» Description of the task:
Copy the lines of the data below exactly, starting at the first and stopping after the line that contains "z), .03, .10).build('rail', M['wood'], vr)"; include no pictures.

━━━━━ Material provided ━━━━━

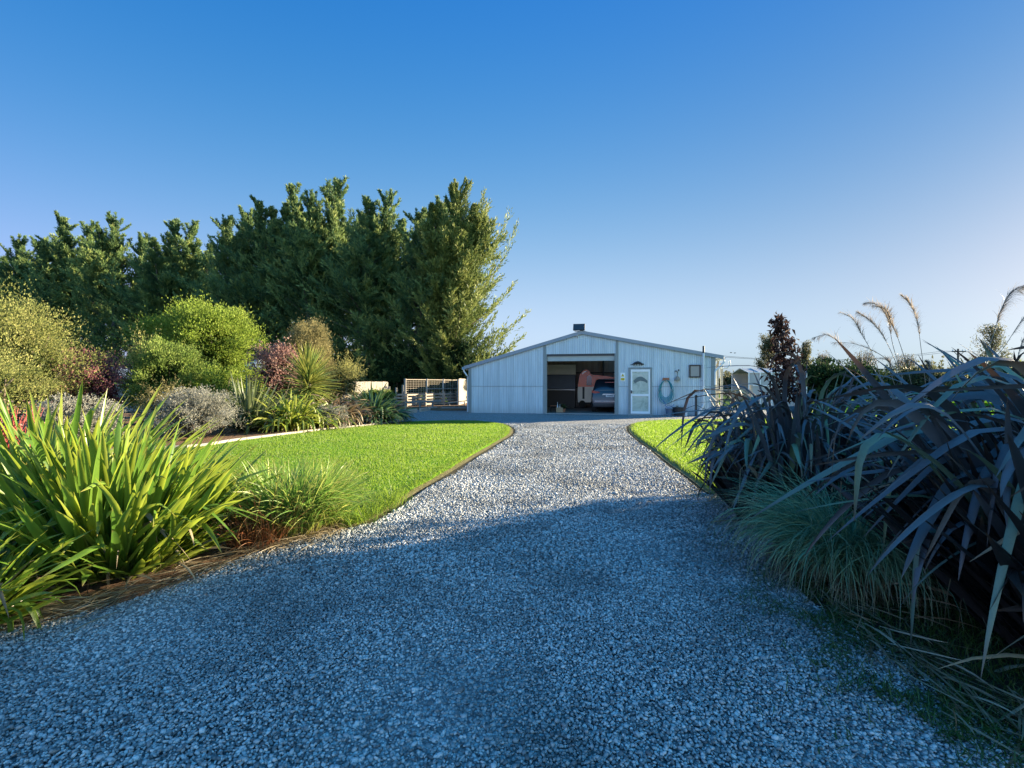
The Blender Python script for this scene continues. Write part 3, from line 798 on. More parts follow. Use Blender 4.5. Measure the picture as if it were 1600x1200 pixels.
MB().pipe([(0, -.02, -.05), (.0, -.02, -.14), (.09, -.03, -.26), (.16, -.03, -.36), (.17, .1, -.42), (.17, .1, -EL + .14)], .04, 10).build('downpipe', M['whitep'], g2, True)

# veranda posts beyond the corner (sunlit)
vr = thing('lean_to_frame', 'sunlit timber lean-to posts and rails behind the end wall of the shed', 'lean-to', shedpt(SW, 0, 0), SA)
for (x, y) in ((.42, 1.0), (.55, 2.6), (.7, 4.4)):
    MB().box2((x, y, 0), (x + .11, y + .11, ER - .30), .005).build('post', M['woodnew'], vr)
MB().bar((.30, .9, ER - .25), (.95, 4.6, ER - .32), .06, .14).build('beam', M['wood'], vr)
for z in (.35, .7, 1.05): MB().bar((.47, 1.0, z), (.75, 4.5, z), .03, .10).build('rail', M['wood'], vr)

# buckets, tap, pots by the wall
def bucket(name, px, py, r, h, mat, label, handle=True, v=-.35):
    u = U(px); t = thing(name, label, 'bucket', shedpt(u, v, 0), SA)
    mb = MB().cyl((0, 0, .006), (0, 0, h), r * .8, r, 24)
    mb.build('tub', mat, t, True)
    MB().pipe([(r * 1.04 * math.cos(a), r * 1.04 * math.sin(a), h) for a in np.linspace(0, 2 * PI, 25)], .010, 6).build('rim', mat, t, True)
    if handle: MB().pipe([(r * math.cos(a), 0, h + r * .9 * math.sin(a)) for a in np.linspace(0, PI, 12)], .006, 6).build('handle', M['steel_dark'], t, True)
    return t
bucket('bucket', 1044, 650, .17, .32, M['blueblk'], 'blue black bucket under the hanging hose')
tb = bucket('plant_tub', 1058.5, 650, .25, .38, M['black'], 'wide black tub next to the bucket by the shed wall', False)
rng = np.random.default_rng(9); n = 60
Vv, Ff, Aa = strips(rng, np.stack([rng.normal(size=n) * .08, rng.normal(size=n) * .08, np.full(n, .36)], 1), rng.uniform(0, 2 * PI, n), rng.uniform(.2, 1.3, n), rng.uniform(.1, .3, n), .012, 1.2, seg=5, cross=2)
npmesh('plant', Vv, Ff, M['straw'], tb, Aa)
bk = bucket('paint_pail', 1069.5, 650, .09, .17, M['whitep'], 'small white pail standing beside the wide black tub')
tp = thing('garden_tap', 'black tap post with looping hose standing against the shed wall', 'tap', shedpt(U(1086), -.28, 0), SA)
MB().box2((-.045, -.045, 0), (.045, .045, .95), .008).build('tap_post', M['black'], tp)
MB().cyl((0, -.05, .86), (0, -.13, .86), .022).cyl((0, -.12, .87), (0, -.12, .77), .018).cyl((-.05, -.08, .91), (.05, -.08, .91), .012).build('tap_spout', M['steel_dark'], tp)
t = np.linspace(0, 1, 30)
MB().pipe(np.stack([-.03 - 1.15 * t, -.05 - .1 * t, .50 - .32 * np.sin(t * PI * .55) + .10 * np.sin(t * 8) * t], 1), .012, 6).build('hose_line', M['black'], tp, True)
MB().pipe(np.stack([.04 + 1.2 * t, -.05 + 0 * t, .48 - .12 * np.sin(t * PI) - .25 * t], 1), .012, 6).build('hose_line', M['black'], tp, True)

# --------------------------------------------------------------- SUV seen from behind
suv = thing('parked_suv', 'blue grey SUV parked nose-in at the jamb of the shed doorway', 'car', shedpt(6.95, 1.1, .035), SA)
suv.scale = (1, .92, 1)
# local: x across, y forward (into the shed), z up; rear bumper at y=0
def loft(mb, secs):
    """sections = list of (y, [(x, z)...]) mirrored around x"""
    rings = []
    for y, half in secs:
        pts = [(x, z) for x, z in half] + [(-x, z) for x, z in reversed(half)]
        rings.append([mb.bm.verts.new((x, y, z)) for x, z in pts])
    n = len(rings[0])
    for a, b in zip(rings, rings[1:]):
        for i in range(n): mb.bm.faces.new([a[i], b[i], b[(i + 1) % n], a[(i + 1) % n]])
    mb.bm.faces.new(rings[0][::-1]); mb.bm.faces.new(rings[-1])
def sec(w, z0, z1, sh=.0):   # lower body half section
    return [(0, z0), (w * .86, z0), (w * .96, z0 + .10), (w, z0 + .32), (w * .985, z1 - .16), (w * .93, z1 - .02), (w * .8, z1), (0, z1 + .005)]
mb = MB()
loft(mb, [(.06, sec(.82, .40, .98)), (.02, sec(.88, .34, .86)), (.10, sec(.92, .28, 1.06)), (.45, sec(.93, .24, 1.10)), (2.6, sec(.93, .22, 1.06)), (3.7, sec(.92, .24, 1.02)), (4.35, sec(.86, .28, .88)), (4.55, sec(.74, .36, .70))][1:])
mb.build('body', M['suv'], suv, True)
def cab(w, z1, w2=None):
    w2 = w2 or w * .78
    return [(0, 1.0), (w, 1.0), (w * .97, 1.12), (w2 + .04, z1 - .10), (w2 - .06, z1 - .01), (w2 * .5, z1 + .015), (0, z1 + .02)]
mb = MB(); loft(mb, [(.16, cab(.86, 1.12, .80)), (.42, cab(.87, 1.56)), (.62, cab(.88, 1.66)), (2.0, cab(.88, 1.68)), (2.9, cab(.88, 1.56)), (3.5, cab(.86, 1.08, .82))])
mb.build('cabin', M['suv'], suv, True)
MB().prism([(-.62, .0), (.62, .0), (.54, .37), (-.54, .37)], 'y', -.006, .006).build('rear_window', M['glass_dark'], suv)
rw = suv.children[-1]
for c in suv.children:
    if c.name.startswith('rear_window'): c.location = (0, .205, 1.13); c.rotation_euler = (R(-27), 0, 0)
MB().box((0, .42, 1.66), (1.05, .22, .03), bev=.01).build('roof_spoiler', M['suv'], suv)
for s in (-1, 1):
    MB().prism([(s * .50, 1.02), (s * .90, 1.10), (s * .90, .98), (s * .76, .94), (s * .50, .97)], 'y', .055, .12).build('tail_light', M['taillight'], suv)
MB().prism([(-.46, .72), (.46, .72), (.34, .93), (-.34, .93)], 'y', .022, .06).build('tailgate_panel', M['silver'], suv)
pl = MB().box((0, .012, .83), (.40, .012, .125), bev=.004).build('number_plate', M['white'], suv)
mb = MB()
for k in range(6): mb.box((-.14 + k * .056, .0045, .83), (.030, .003, .065))
mb.build('plate_characters', M['black'], pl)
MB().box((0, .05, .36), (1.66, .14, .20), bev=.04).build('bumper', M['black'], suv, True)
MB().box((0, -.006, .56), (1.5, .02, .03), bev=.004).build('bumper_trim', M['silver'], suv)
for (x, y) in ((.80, .85), (-.80, .85), (.80, 3.55), (-.80, 3.55)):
    w = MB().cyl((x - .11, y, .34), (x + .11, y, .34), .345, n=28).build('wheel', M['rubber'], suv, True)
    MB().cyl((x - .115, y, .34), (x + .115, y, .34), .21, n=16).build('rim', M['silver'], w, True)
MB().box((0, .30, 1.50), (.5, .02, .03)).build('brake_light', M['taillight'], suv)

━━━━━

» Result below:
The Blender Python script for this scene continues. Write part 3, from line 798 on. More parts follow. Use Blender 4.5. Measure the picture as if it were 1600x1200 pixels.
MB().pipe([(0, -.02, -.05), (.0, -.02, -.14), (.09, -.03, -.26), (.16, -.03, -.36), (.17, .1, -.42), (.17, .1, -EL + .14)], .04, 10).build('downpipe', M['whitep'], g2, True)

# veranda posts beyond the corner (sunlit)
vr = thing('lean_to_frame', 'sunlit timber lean-to posts and rails behind the end wall of the shed', 'lean-to', shedpt(SW, 0, 0), SA)
for (x, y) in ((.42, 1.0), (.55, 2.6), (.7, 4.4)):
    MB().box2((x, y, 0), (x + .11, y + .11, ER - .30), .005).build('post', M['woodnew'], vr)
MB().bar((.30, .9, ER - .25), (.95, 4.6, ER - .32), .06, .14).build('beam', M['wood'], vr)
for z in (.35, .7, 1.05): MB().bar((.47, 1.0, z), (.75, 4.5, z), .03, .10).build('rail', M['wood'], vr)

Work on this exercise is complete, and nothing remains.